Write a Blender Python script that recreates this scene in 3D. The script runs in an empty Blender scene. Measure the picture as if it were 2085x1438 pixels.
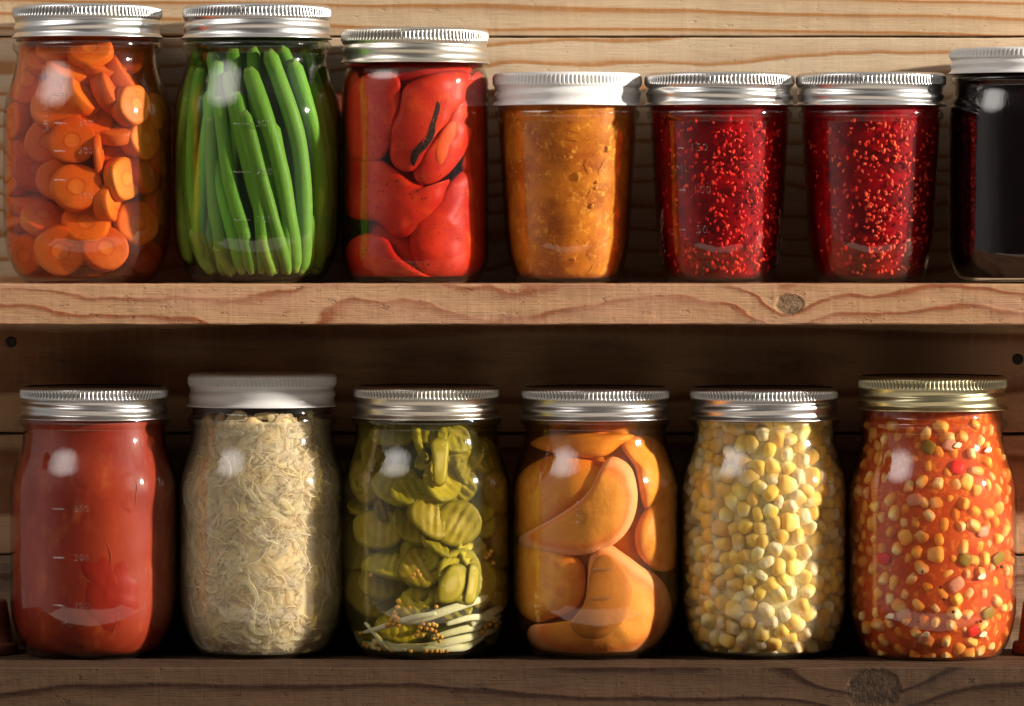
import bpy, math, random
from mathutils import Vector, Matrix, noise as mn
random.seed(7)
S = 0.000244                     # one photo pixel in metres at the jars' depth
CX, BOT, HOR, DIST = 1042.5, 1438.0, 454.0, 10800.0
scene = bpy.context.scene
COL = scene.collection
PI = math.pi

# ------------------------------------------------------------------ helpers
def sstep(a, b, x):
    t = max(0.0, min(1.0, (x - a) / (b - a))); return t * t * (3 - 2 * t)

def tag(o, label=None, cat=None, group=None, kind=None):
    if label: o['label'] = label
    if cat: o['category'] = cat
    if group: o['group'] = group
    if kind: o['kind'] = kind
    return o

def empty(name, xp, yd, zp):
    o = bpy.data.objects.new(name, None); COL.objects.link(o)
    o.empty_display_size = 0.02
    o.location = (xp * S, yd * S, zp * S)
    return o

def mobj(name, verts, faces, mats, parent=None, smooth=True, attrs=None, midx=None, loc=None):
    me = bpy.data.meshes.new(name)
    me.from_pydata([(v[0] * S, v[1] * S, v[2] * S) for v in verts], [], faces)
    if not isinstance(mats, (list, tuple)): mats = [mats]
    for m in mats: me.materials.append(m)
    if smooth: me.polygons.foreach_set('use_smooth', [True] * len(me.polygons))
    if midx: me.polygons.foreach_set('material_index', midx)
    if attrs:
        for k, vals in attrs.items():
            a = me.attributes.new(k, 'FLOAT', 'POINT'); a.data.foreach_set('value', vals)
    me.update()
    o = bpy.data.objects.new(name, me); COL.objects.link(o)
    if parent: o.parent = parent
    if loc: o.location = (loc[0] * S, loc[1] * S, loc[2] * S)
    return o

class MB:                                       # mesh gatherer with two float attributes
    def __init__(s): s.v = []; s.f = []; s.t = []; s.r = []
    def add(s, verts, faces, t=None, r=0.5):
        b = len(s.v); s.v += [tuple(v) for v in verts]
        s.f += [tuple(i + b for i in f) for f in faces]
        s.t += list(t) if t is not None else [0.5] * len(verts)
        s.r += [r] * len(verts)
    def build(s, name, mat, parent, label=None, kind=None, smooth=True):
        if not s.v: return None
        o = mobj(name, s.v, s.f, mat, parent, smooth, {'tt': s.t, 'rr': s.r})
        return tag(o, label, kind=kind)

def lathe(profile, seg=96, close_top=False, close_bot=False, rfun=None):
    v = []; f = []
    for (z, r) in profile:
        for i in range(seg):
            a = 2 * PI * i / seg
            rr = r if rfun is None else rfun(z, r, a)
            v.append((rr * math.sin(a), -rr * math.cos(a), z))
    n = len(profile)
    for j in range(n - 1):
        for i in range(seg):
            k = (i + 1) % seg
            f.append((j * seg + i, j * seg + k, (j + 1) * seg + k, (j + 1) * seg + i))
    if close_bot: f.append(tuple(range(seg - 1, -1, -1)))
    if close_top: f.append(tuple((n - 1) * seg + i for i in range(seg)))
    return v, f

def interp(profile, z):
    if z <= profile[0][0]: return profile[0][1]
    for a, b in zip(profile, profile[1:]):
        if z <= b[0]:
            t = (z - a[0]) / max(1e-6, b[0] - a[0]); return a[1] + (b[1] - a[1]) * t
    return profile[-1][1]

def smooth_profile(pts, n=4):
    out = []
    for i in range(len(pts) - 1):
        p0 = pts[max(0, i - 1)]; p1 = pts[i]; p2 = pts[i + 1]; p3 = pts[min(len(pts) - 1, i + 2)]
        m1 = min(1.0, abs(p2[0] - p1[0]) / max(1, abs(p2[0] - p0[0]))) if i else 0
        for k in range(n):
            t = k / n
            z = p1[0] + (p2[0] - p1[0]) * t
            a = (p2[1] - p0[1]) / max(1e-3, p2[0] - p0[0]); b = (p3[1] - p1[1]) / max(1e-3, p3[0] - p1[0])
            h = p2[0] - p1[0]; d = (p2[1] - p1[1]) / max(1e-3, h)
            if a * d <= 0: a = 0
            else: a = math.copysign(min(abs(a), 3 * abs(d)), d)
            if b * d <= 0: b = 0
            else: b = math.copysign(min(abs(b), 3 * abs(d)), d)
            t2 = t * t; t3 = t2 * t
            r = (2*t3-3*t2+1)*p1[1] + (t3-2*t2+t)*h*a + (-2*t3+3*t2)*p2[1] + (t3-t2)*h*b
            out.append((z, r))
    out.append(pts[-1]); return out

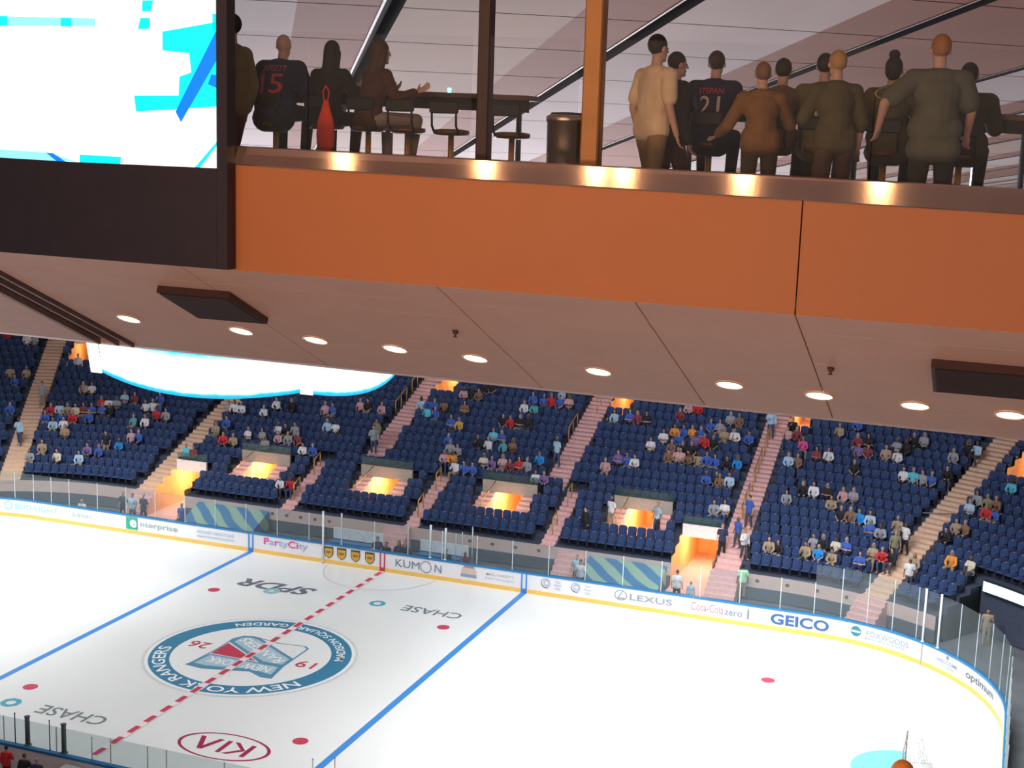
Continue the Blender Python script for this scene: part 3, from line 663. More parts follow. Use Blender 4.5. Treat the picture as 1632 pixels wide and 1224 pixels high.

● What to work on
Please transcribe the material above exactly as written. Leave the pictures out.

● Solution
Write a Blender Python script that recreates this scene in 3D. The script runs in an empty Blender scene. Measure the picture as if it were 2085x1438 pixels.
import bpy, math, random
from mathutils import Vector, Matrix, noise as mn
random.seed(7)
S = 0.000244                     # one photo pixel in metres at the jars' depth
CX, BOT, HOR, DIST = 1042.5, 1438.0, 454.0, 10800.0
scene = bpy.context.scene
COL = scene.collection
PI = math.pi

# ------------------------------------------------------------------ helpers
def sstep(a, b, x):
    t = max(0.0, min(1.0, (x - a) / (b - a))); return t * t * (3 - 2 * t)

def tag(o, label=None, cat=None, group=None, kind=None):
    if label: o['label'] = label
    if cat: o['category'] = cat
    if group: o['group'] = group
    if kind: o['kind'] = kind
    return o

def empty(name, xp, yd, zp):
    o = bpy.data.objects.new(name, None); COL.objects.link(o)
    o.empty_display_size = 0.02
    o.location = (xp * S, yd * S, zp * S)
    return o

def mobj(name, verts, faces, mats, parent=None, smooth=True, attrs=None, midx=None, loc=None):
    me = bpy.data.meshes.new(name)
    me.from_pydata([(v[0] * S, v[1] * S, v[2] * S) for v in verts], [], faces)
    if not isinstance(mats, (list, tuple)): mats = [mats]
    for m in mats: me.materials.append(m)
    if smooth: me.polygons.foreach_set('use_smooth', [True] * len(me.polygons))
    if midx: me.polygons.foreach_set('material_index', midx)
    if attrs:
        for k, vals in attrs.items():
            a = me.attributes.new(k, 'FLOAT', 'POINT'); a.data.foreach_set('value', vals)
    me.update()
    o = bpy.data.objects.new(name, me); COL.objects.link(o)
    if parent: o.parent = parent
    if loc: o.location = (loc[0] * S, loc[1] * S, loc[2] * S)
    return o

class MB:                                       # mesh gatherer with two float attributes
    def __init__(s): s.v = []; s.f = []; s.t = []; s.r = []
    def add(s, verts, faces, t=None, r=0.5):
        b = len(s.v); s.v += [tuple(v) for v in verts]
        s.f += [tuple(i + b for i in f) for f in faces]
        s.t += list(t) if t is not None else [0.5] * len(verts)
        s.r += [r] * len(verts)
    def build(s, name, mat, parent, label=None, kind=None, smooth=True):
        if not s.v: return None
        o = mobj(name, s.v, s.f, mat, parent, smooth, {'tt': s.t, 'rr': s.r})
        return tag(o, label, kind=kind)

def lathe(profile, seg=96, close_top=False, close_bot=False, rfun=None):
    v = []; f = []
    for (z, r) in profile:
        for i in range(seg):
            a = 2 * PI * i / seg
            rr = r if rfun is None else rfun(z, r, a)
            v.append((rr * math.sin(a), -rr * math.cos(a), z))
    n = len(profile)
    for j in range(n - 1):
        for i in range(seg):
            k = (i + 1) % seg
            f.append((j * seg + i, j * seg + k, (j + 1) * seg + k, (j + 1) * seg + i))
    if close_bot: f.append(tuple(range(seg - 1, -1, -1)))
    if close_top: f.append(tuple((n - 1) * seg + i for i in range(seg)))
    return v, f

def interp(profile, z):
    if z <= profile[0][0]: return profile[0][1]
    for a, b in zip(profile, profile[1:]):
        if z <= b[0]:
            t = (z - a[0]) / max(1e-6, b[0] - a[0]); return a[1] + (b[1] - a[1]) * t
    return profile[-1][1]

def smooth_profile(pts, n=4):
    out = []
    for i in range(len(pts) - 1):
        p0 = pts[max(0, i - 1)]; p1 = pts[i]; p2 = pts[i + 1]; p3 = pts[min(len(pts) - 1, i + 2)]
        m1 = min(1.0, abs(p2[0] - p1[0]) / max(1, abs(p2[0] - p0[0]))) if i else 0
        for k in range(n):
            t = k / n
            z = p1[0] + (p2[0] - p1[0]) * t
            a = (p2[1] - p0[1]) / max(1e-3, p2[0] - p0[0]); b = (p3[1] - p1[1]) / max(1e-3, p3[0] - p1[0])
            h = p2[0] - p1[0]; d = (p2[1] - p1[1]) / max(1e-3, h)
            if a * d <= 0: a = 0
            else: a = math.copysign(min(abs(a), 3 * abs(d)), d)
            if b * d <= 0: b = 0
            else: b = math.copysign(min(abs(b), 3 * abs(d)), d)
            t2 = t * t; t3 = t2 * t
            r = (2*t3-3*t2+1)*p1[1] + (t3-2*t2+t)*h*a + (-2*t3+3*t2)*p2[1] + (t3-t2)*h*b
            out.append((z, r))
    out.append(pts[-1]); return out

Continue the Blender Python script for this scene: part 3, from line 663. More parts follow. Use Blender 4.5. Treat the picture as 1632 pixels wide and 1224 pixels high.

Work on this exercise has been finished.